Foster credits Shriver with having the foresight to ask him to look at hiring someone from Best Buddies.
"I am delighted with his work," Foster says. "It's really, first of all, nice to have someone who is always pleasant. When he's working, he's happy to be around people. He just brings a real terrific energy to work.
"We all tell each other we should be grateful for what we have, but here's someone who really is, and he makes the most of it."
Gauthier has had other jobs - casino cashier, truck driver and warehouse worker - but nothing like helping the man who, along with nine City Council members, runs the second-biggest city in Los Angeles County.
"I've really grown to love the mayor," he says. "It's so unlike the stereotype (of a) politician. He actually practices what he preaches. He drives an electric car. He drives himself to and from meetings instead of having his personnel do it for him."
Though he is pleased to help someone with disabilities, Foster says the city is getting something in return.
"He's producing," Foster says. "It's not charity. He's performance-driven."
Gauthier says he wants to smash the stereotype that people with cerebral palsy cannot work in white-collar environments. So many of his peers end up toiling in fast-food restaurants, retail stores and warehouses.
There's nothing wrong with those jobs, he says, but people with challenges can do more than what some "normal" people might believe.
That is why Best Buddies strives to place clients in "competitive" work environments, says Amber Coffman, a deputy director at the program's Los Angeles-area office in Culver City.
"We're trying to push the corporate envelope a bit," she says.
The organization has 28 clients working in the L.A. area, some at major talent agencies, law firms and corporations.
"Fortunately we get good candidates like David," she says.
Gauthier says he knows Long Beach well. He has been to the annual Grand Prix and, as a teenager, used to attend heavy metal concerts at the Long Beach Arena. (He points out that he also likes classical music.)
Aware of his condition, which is not progressive, he says that he is higher functioning than many people with cerebral palsy, which affects cognition and muscle control.
"I was one of the fortunate ones," Gauthier says. "It could have been a lot worse."
Though the mayor's office is nonpartisan, Foster is one of the better-known Democrats in the state.
Gauthier has political heroes in both parties. His views are partly shaped by how politicians treat the disabled.
He cites Shriver, a Democrat, and her husband, Gov.

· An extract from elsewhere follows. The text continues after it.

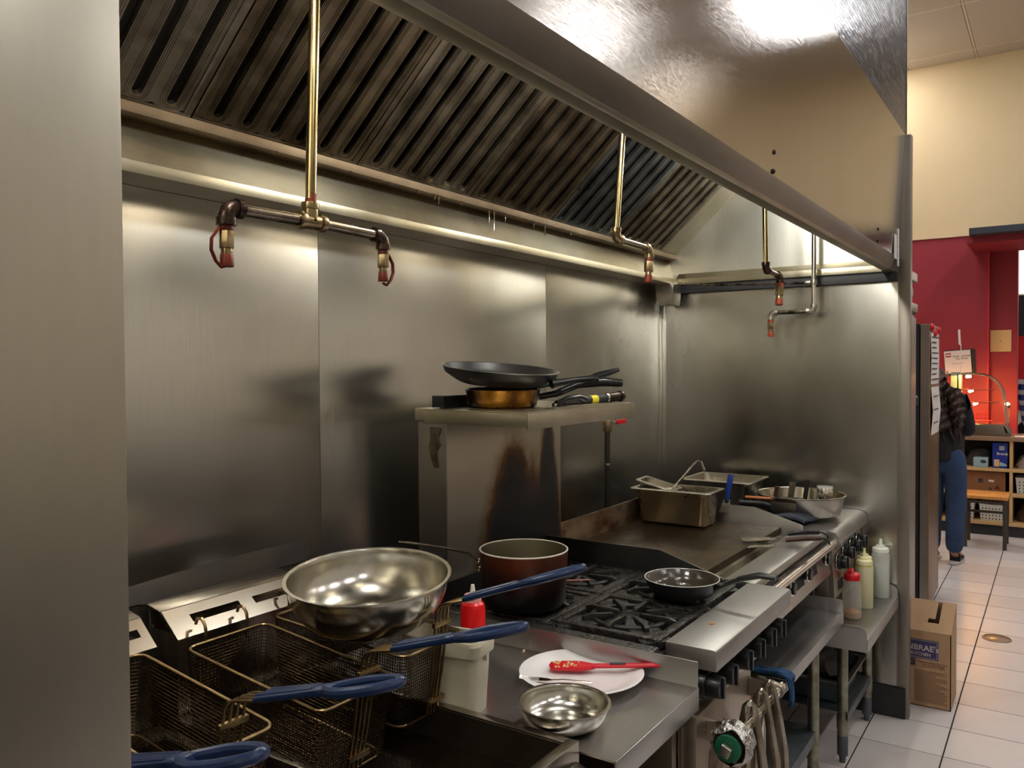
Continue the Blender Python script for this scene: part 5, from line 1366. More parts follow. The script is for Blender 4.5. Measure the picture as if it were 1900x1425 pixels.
# bin of black bags on the lower shelf
sb = steam_pan('storage_bin', 'steel pan heaped with a black bag on the lower shelf', (3.66, 0.93, 0.2095), 0.36, 0.42, 0.10, rim=0.02, m='galv_dark', cat='bin')
rs = random.Random(11)
vs, fs = [], []
NU, NV = 16, 8
for j in range(NV+1):
    ph = j/NV*math.pi/2
    for i in range(NU):
        a = 2*math.pi*i/NU
        k = 1+rs.uniform(-0.09, 0.09)
        vs.append((0.15*math.cos(a)*math.cos(ph)**0.7*k, 0.19*math.sin(a)*math.cos(ph)**0.7*k, 0.03+0.17*math.sin(ph)*(1+rs.uniform(-0.1, 0.1))))
for j in range(NV):
    for i in range(NU):
        l = (i+1) % NU
        fs.append((j*NU+i, j*NU+l, (j+1)*NU+l, (j+1)*NU+i))
fs.append(tuple(reversed(range(NU))))
solid('rubbish_bag', 'crumpled black plastic bag heaped in the bin on the lower shelf', 'bag', MB().add(vs, fs), 'black_gloss', (3.66, 0.93, 0.235), smooth=20)
# blue cloth over the left end of table 1
vs, fs = [], []
prof = [(0.80, T1+0.003), (0.765, T1+0.010), (0.74, T1+0.005), (0.71, T1+0.010), (0.680, T1+0.006), (0.671, T1-0.002), (0.669, T1-0.03), (0.668, T1-0.06)]
NX = 10
for i in range(NX+1):
    x = 2.476+0.045*i/NX
    for j, (y, z) in enumerate(prof):
        w = rs.uniform(-0.008, 0.008)
        dz = -0.03*abs(math.sin(i*1.1)) if j == len(prof)-1 else 0
        vs.append((x+w, y-abs(w), z+dz+abs(w)*0.6))
m_ = len(prof)
for i in range(NX):
    for j in range(m_-1):
        fs.append((i*m_+j, (i+1)*m_+j, (i+1)*m_+j+1, i*m_+j+1))
bc = solid('dish_cloth', 'blue cloth crumpled over the end of the equipment table', 'cloth', MB().add(vs, fs), 'blue_cloth', (2.51, 0.69, T1+0.003), world=True)
md = bc.modifiers.new('thickness', 'SOLIDIFY'); md.thickness = 0.006; md.offset = 1.0
# tongs left on table 1, against the splash
tg = thing('serving_tongs', 'tongs with dark red handles lying at the back of the equipment table', 'tongs', (3.02, 0.86, T1), (0, 0, R(10)))
for s_ in (-1, 1):
    part(tg, 'arm', MB().tube([(-0.10, 0, 0.006), (0.0, s_*0.012, 0.008), (0.12, s_*0.016, 0.012)], 0.004, 8, flat=(0.007, 0.002)), 'chrome', world=False)
    part(tg, 'grip', MB().tube([(0.0, s_*0.0125, 0.010), (0.11, s_*0.017, 0.014)], 0.006, 10, flat=(0.009, 0.004)), 'rust_cap', world=False)
# squeeze bottles and shaker on table 2
def squeeze(label, x, y, r, h, fill, cap, tip=0.03):
    o = thing('squeeze_bottle', label, 'bottle', (x, y, T2+0.0005))
    part(o, 'body', MB().lathe([(0.0001, 0), (r*0.94, 0), (r, 0.004), (r, h*0.93), (r*0.88, h*0.97), (r*0.80, h)], (0, 0, 0), 36), 'clear_plastic', world=False)
    part(o, 'liquid', MB().lathe([(0.0001, 0.003), (r*0.92, 0.003), (r*0.955, 0.006), (r*0.955, h*fill[1]), (0.0001, h*fill[1])], (0, 0, 0), 36), fill[0], world=False)
    c_ = part(o, 'cap', MB().lathe([(r*0.86, h*0.985), (r*0.90, h*0.99), (r*0.90, h+0.014), (r*0.84, h+0.017), (r*0.50, h+0.020), (r*0.50, h+0.027), (0.0001, h+0.028)], (0, 0, 0), 32), cap, world=False)
    part(c_, 'tip', MB().lathe([(r*0.26, h+0.026), (r*0.20, h+0.034), (r*0.13, h+0.026+tip), (0.0001, h+0.026+tip)], (0, 0, 0), 16), cap, world=False)
    return o
squeeze('squeeze bottle of clear liquid with a white tip, furthest back by the partition', 3.962, 0.660, 0.0385, 0.205, ('water_fill', 0.74), 'white_cap')
squeeze('squeeze bottle of yellow oil, the front one of the two oil bottles', 3.752, 0.690, 0.0370, 0.188, ('oil_yellow', 0.96), 'cream_cap', 0.024)
squeeze('squeeze bottle of yellow oil half hidden behind the front oil bottle', 3.850, 0.708, 0.0345, 0.182, ('oil_yellow', 0.94), 'cream_cap', 0.026)
sk = thing('spice_shaker', 'clear shaker bottle with a red lid and a little orange spice', 'bottle', (3.572, 0.704, T2+0.0005))
part(sk, 'body', MB().lathe([(0.0001, 0), (0.036, 0), (0.038, 0.004), (0.038, 0.12), (0.034, 0.142), (0.029, 0.157), (0.028, 0.165), (0.026, 0.165), (0.028, 0.155), (0.036, 0.12), (0.036, 0.005), (0.0001, 0.003)], (0, 0, 0), 36), 'shaker_plastic', world=False)
part(sk, 'spice', MB().lathe([(0.0001, 0.0035), (0.0352, 0.0035), (0.0352, 0.026), (0.02, 0.034), (0.0001, 0.036)], (0, 0, 0), 28), 'seeds', world=False)
part(sk, 'lid', MB().lathe([(0.029, 0.158), (0.0325, 0.158), (0.0330, 0.178), (0.030, 0.183), (0.024, 0.186), (0.0001, 0.188)], (0, 0, 0), 32), 'red_cap', world=False)
part(sk, 'flip_cap', MB().prism([(-0.024, 0.184), (0.024, 0.184), (0.021, 0.196), (0.010, 0.203), (-0.010, 0.203), (-0.021, 0.196)], 'y', -0.004, 0.010), 'red_cap', world=False, bevel=0.002)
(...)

Arnold Schwarzenegger, a Republican, as heroes for their commitment to Special Olympics, Best Buddies and other programs.
He says he voted for John McCain because running mate Sarah Palin chose to give birth to, rather than abort, a baby she knew had Down syndrome.
"It's not in their nature to have any meanness," he says of friends with Down syndrome. "There's a lot of fear of (the disabled) in people who are normal."
He then lifts his hands, curls his fingers into quote marks, and says, "normal."
Gauthier knows that he works for a city with a good deal of poverty and social problems but says he sees potential here as long as residents do not give up.
"If you learn one thing from history, everything that's old is new again," he says. "I am sure of that. It will come back to its prominence."